## Rows

□ □ □ □ □

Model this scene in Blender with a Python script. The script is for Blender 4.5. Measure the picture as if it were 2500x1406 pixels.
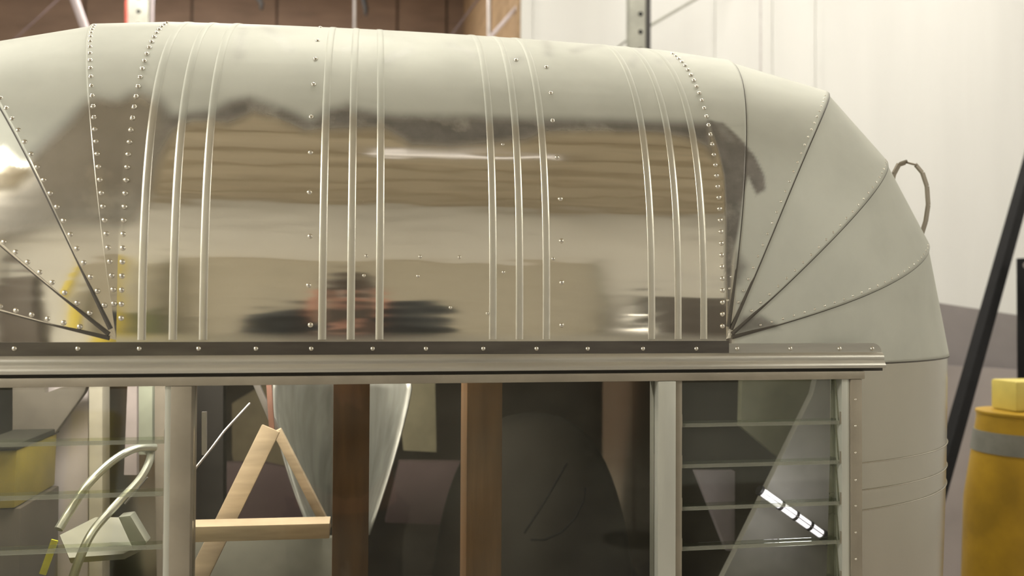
import bpy, bmesh, math, random
import numpy as np
from mathutils import Vector, Matrix
random.seed(7)
rng = np.random.default_rng(5)
for o in list(bpy.data.objects):
    bpy.data.objects.remove(o)
SC = bpy.context.scene
COL = SC.collection
PI = math.pi

# ------------------------------------------------------------------ camera
S = 0.72                                            # model scale of the trailer front
CAM = Vector((-0.14509 * S, -1.73891 * S, 1.62 + S * (1.82126 - 1.75)))
YAW, PITCH, ROLL, FPX = 0.1679, 0.01984, 0.00521, 2078.04
FW = Vector((math.sin(YAW) * math.cos(PITCH), math.cos(YAW) * math.cos(PITCH), math.sin(PITCH)))
RT0 = Vector((math.cos(YAW), -math.sin(YAW), 0))
UP0 = RT0.cross(FW)
RT = math.cos(ROLL) * RT0 + math.sin(ROLL) * UP0
UP = math.cos(ROLL) * UP0 - math.sin(ROLL) * RT0
cam_data = bpy.data.cameras.new('camera')
cam_data.sensor_width = 36.0
cam_data.lens = FPX / 2500 * 36
cam_data.clip_start = 0.02
cam = bpy.data.objects.new('camera', cam_data)
COL.objects.link(cam)
M = Matrix((RT, UP, -FW)).transposed().to_4x4()
M.translation = CAM
cam.matrix_world = M
SC.camera = cam
cam_data.dof.use_dof = True
cam_data.dof.focus_distance = 1.35
cam_data.dof.aperture_fstop = 3.2

# ------------------------------------------------------------------ world, light, exposure
w = bpy.data.worlds.new('world')
SC.world = w
w.use_nodes = True
w.node_tree.nodes['Background'].inputs[0].default_value = (0.9, 0.85, 0.78, 1)
w.node_tree.nodes['Background'].inputs[1].default_value = 0.25
SC.view_settings.view_transform = 'Standard'
SC.view_settings.look = 'None'
SC.view_settings.gamma = 1.0
SC.view_settings.exposure = 0.0
SC.view_settings.use_curve_mapping = False

CEIL = 5.2
WARM = (1.0, 0.96, 0.865)


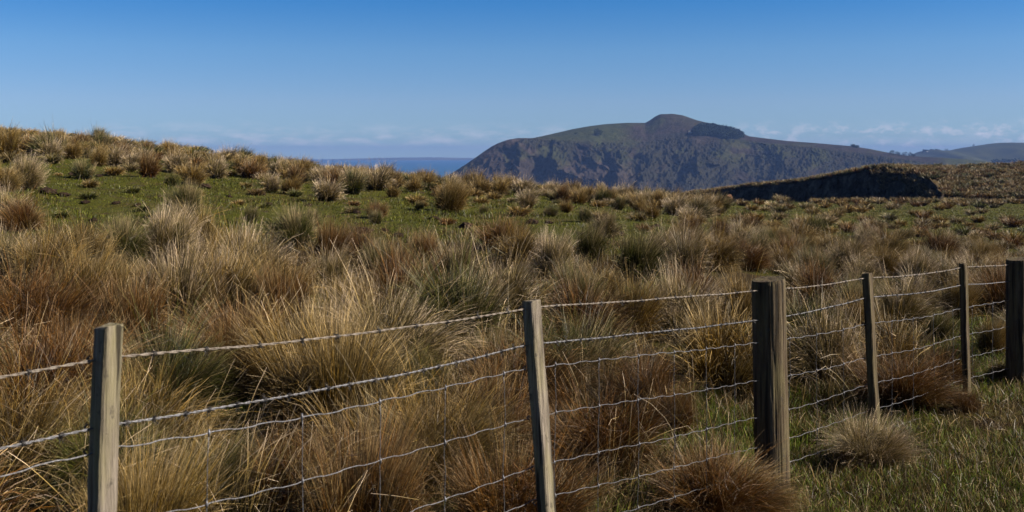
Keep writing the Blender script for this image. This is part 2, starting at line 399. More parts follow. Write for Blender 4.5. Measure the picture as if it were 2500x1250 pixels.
def pw(V, y0, y1, y2, y3): return np.where(V < a1, y0 + (y1 - y0) * (V / a1), np.where(V < a2, y1 + (y2 - y1) * ((V - a1) / (a2 - a1)), y2 + (y3 - y2) * ((V - a2) / (1 - a2))))
YY = pw(V, Ybs[None, :], Yrm[None, :], Ycr[None, :], Ycr[None, :] + 380)
Zb = np.maximum(py2z(ybase, Ybs), -80)[None, :]; Zr = py2z(yrim, Yrm)[None, :]; Zc = py2z(ctop, Ycr)[None, :]
t1 = np.clip(V / a1, 0, 1)
face = Zb + (Zr - Zb) * (0.75 * t1 + 0.25 * t1 ** 2.2)
t2 = np.clip((V - a1) / (a2 - a1), 0, 1)
sh = Zr + (Zc - Zr) * np.sin(t2 * math.pi / 2)
t3 = np.clip((V - a2) / (1 - a2), 0, 1)
ZZ = np.where(V < a1, face, np.where(V < a2, sh, Zc + (-75 - Zc) * t3 ** 1.3))
env = np.sin(np.clip(V / a1, 0, 1) * math.pi) ** 0.6 * (V < a1) 
rock = 1 - sstep(P, 1560, 1700)
skew = P + (V - 0.3) * 90
gul = ridged(skew / 80.0, V * 4.6, 4, 20) - 0.62
gul2 = ridged((P - V * 170) / 120.0, V * 3.4, 4, 31) - 0.62
shift = env * (gul * (120 * rock + 50 * (1 - rock)) + gul2 * (15 * rock + 125 * (1 - rock)))
def spur(c, w, amp, v0, v1, slant=0):
    q = P - c - (V - 0.35) * slant
    prof = np.exp(-np.where(q < 0, (q / (w * 0.22)) ** 2, (q / w) ** 2))
    return amp * prof * sstep(V, v0 - 0.06, v0 + 0.04) * (1 - sstep(V, v1 - 0.14, v1 + 0.05))
shift += spur(1512, 60, 120, 0.02, 0.42, 40) + spur(1572, 60, 45, 0.18, 0.50, 60) + spur(1268, 40, 30, 0.28, 0.6, 20) + spur(1345, 34, 40, 0.3, 0.6, 40)
shift += spur(1690, 70, 50, 0.0, 0.5, 130) + spur(1905, 90, 60, 0.0, 0.45, 160) + spur(2080, 80, 45, 0.0, 0.45, 160)
YY = YY - shift
cliffz = (fbm(P / 14.0, V * 30, 4, 50) - 0.5)
ZZ = ZZ + cliffz * 17 * env * rock + (fbm(P / 60.0, V * 8, 4, 52) - 0.5) * 12 * np.where(V < a2, np.minimum(env + 0.15 * (1 - t2), 1), 0)
canopy = (0.7 * np.maximum(vnoise(P / 6.5, V * 75, 60), vnoise(P / 4.0 + 7, V * 110, 61)) + 0.3 * vnoise(P / 2.4, V * 150, 62) - 0.5)
bushm = sstep(P, 1480, 1700) * (V < a1 + 0.04) * sstep(fbm(P / 90, V * 6, 3, 70), 0.25, 0.45)
bushl = (1 - sstep(P, 1480, 1700)) * sstep(fbm(P / 60, V * 7, 3, 71), 0.5, 0.65) * (V < a1)
bush = np.clip(bushm + bushl, 0, 1)
ZZ = ZZ + canopy * 11 * bush * (1 - sstep(V, a1 - 0.02, a1 + 0.04)) + (fbm(P / 7, V * 90, 2, 75) - 0.5) * 2.4 * (1 - t2) * (V < a2)
XX = (P - 1250) / F * YY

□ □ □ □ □

## What you have to do
Write out the records above exactly as they appear, leaving out any pictures.

## Result
Model this scene in Blender with a Python script. The script is for Blender 4.5. Measure the picture as if it were 2500x1406 pixels.
import bpy, bmesh, math, random
import numpy as np
from mathutils import Vector, Matrix
random.seed(7)
rng = np.random.default_rng(5)
for o in list(bpy.data.objects):
    bpy.data.objects.remove(o)
SC = bpy.context.scene
COL = SC.collection
PI = math.pi

# ------------------------------------------------------------------ camera
S = 0.72                                            # model scale of the trailer front
CAM = Vector((-0.14509 * S, -1.73891 * S, 1.62 + S * (1.82126 - 1.75)))
YAW, PITCH, ROLL, FPX = 0.1679, 0.01984, 0.00521, 2078.04
FW = Vector((math.sin(YAW) * math.cos(PITCH), math.cos(YAW) * math.cos(PITCH), math.sin(PITCH)))
RT0 = Vector((math.cos(YAW), -math.sin(YAW), 0))
UP0 = RT0.cross(FW)
RT = math.cos(ROLL) * RT0 + math.sin(ROLL) * UP0
UP = math.cos(ROLL) * UP0 - math.sin(ROLL) * RT0
cam_data = bpy.data.cameras.new('camera')
cam_data.sensor_width = 36.0
cam_data.lens = FPX / 2500 * 36
cam_data.clip_start = 0.02
cam = bpy.data.objects.new('camera', cam_data)
COL.objects.link(cam)
M = Matrix((RT, UP, -FW)).transposed().to_4x4()
M.translation = CAM
cam.matrix_world = M
SC.camera = cam
cam_data.dof.use_dof = True
cam_data.dof.focus_distance = 1.35
cam_data.dof.aperture_fstop = 3.2

# ------------------------------------------------------------------ world, light, exposure
w = bpy.data.worlds.new('world')
SC.world = w
w.use_nodes = True
w.node_tree.nodes['Background'].inputs[0].default_value = (0.9, 0.85, 0.78, 1)
w.node_tree.nodes['Background'].inputs[1].default_value = 0.25
SC.view_settings.view_transform = 'Standard'
SC.view_settings.look = 'None'
SC.view_settings.gamma = 1.0
SC.view_settings.exposure = 0.0
SC.view_settings.use_curve_mapping = False

CEIL = 5.2
WARM = (1.0, 0.96, 0.865)


Keep writing the Blender script for this image. This is part 2, starting at line 399. More parts follow. Write for Blender 4.5. Measure the picture as if it were 2500x1250 pixels.
def pw(V, y0, y1, y2, y3): return np.where(V < a1, y0 + (y1 - y0) * (V / a1), np.where(V < a2, y1 + (y2 - y1) * ((V - a1) / (a2 - a1)), y2 + (y3 - y2) * ((V - a2) / (1 - a2))))
YY = pw(V, Ybs[None, :], Yrm[None, :], Ycr[None, :], Ycr[None, :] + 380)
Zb = np.maximum(py2z(ybase, Ybs), -80)[None, :]; Zr = py2z(yrim, Yrm)[None, :]; Zc = py2z(ctop, Ycr)[None, :]
t1 = np.clip(V / a1, 0, 1)
face = Zb + (Zr - Zb) * (0.75 * t1 + 0.25 * t1 ** 2.2)
t2 = np.clip((V - a1) / (a2 - a1), 0, 1)
sh = Zr + (Zc - Zr) * np.sin(t2 * math.pi / 2)
t3 = np.clip((V - a2) / (1 - a2), 0, 1)
ZZ = np.where(V < a1, face, np.where(V < a2, sh, Zc + (-75 - Zc) * t3 ** 1.3))
env = np.sin(np.clip(V / a1, 0, 1) * math.pi) ** 0.6 * (V < a1) 
rock = 1 - sstep(P, 1560, 1700)
skew = P + (V - 0.3) * 90
gul = ridged(skew / 80.0, V * 4.6, 4, 20) - 0.62
gul2 = ridged((P - V * 170) / 120.0, V * 3.4, 4, 31) - 0.62
shift = env * (gul * (120 * rock + 50 * (1 - rock)) + gul2 * (15 * rock + 125 * (1 - rock)))
def spur(c, w, amp, v0, v1, slant=0):
    q = P - c - (V - 0.35) * slant
    prof = np.exp(-np.where(q < 0, (q / (w * 0.22)) ** 2, (q / w) ** 2))
    return amp * prof * sstep(V, v0 - 0.06, v0 + 0.04) * (1 - sstep(V, v1 - 0.14, v1 + 0.05))
shift += spur(1512, 60, 120, 0.02, 0.42, 40) + spur(1572, 60, 45, 0.18, 0.50, 60) + spur(1268, 40, 30, 0.28, 0.6, 20) + spur(1345, 34, 40, 0.3, 0.6, 40)
shift += spur(1690, 70, 50, 0.0, 0.5, 130) + spur(1905, 90, 60, 0.0, 0.45, 160) + spur(2080, 80, 45, 0.0, 0.45, 160)
YY = YY - shift
cliffz = (fbm(P / 14.0, V * 30, 4, 50) - 0.5)
ZZ = ZZ + cliffz * 17 * env * rock + (fbm(P / 60.0, V * 8, 4, 52) - 0.5) * 12 * np.where(V < a2, np.minimum(env + 0.15 * (1 - t2), 1), 0)
canopy = (0.7 * np.maximum(vnoise(P / 6.5, V * 75, 60), vnoise(P / 4.0 + 7, V * 110, 61)) + 0.3 * vnoise(P / 2.4, V * 150, 62) - 0.5)
bushm = sstep(P, 1480, 1700) * (V < a1 + 0.04) * sstep(fbm(P / 90, V * 6, 3, 70), 0.25, 0.45)
bushl = (1 - sstep(P, 1480, 1700)) * sstep(fbm(P / 60, V * 7, 3, 71), 0.5, 0.65) * (V < a1)
bush = np.clip(bushm + bushl, 0, 1)
ZZ = ZZ + canopy * 11 * bush * (1 - sstep(V, a1 - 0.02, a1 + 0.04)) + (fbm(P / 7, V * 90, 2, 75) - 0.5) * 2.4 * (1 - t2) * (V < a2)
XX = (P - 1250) / F * YY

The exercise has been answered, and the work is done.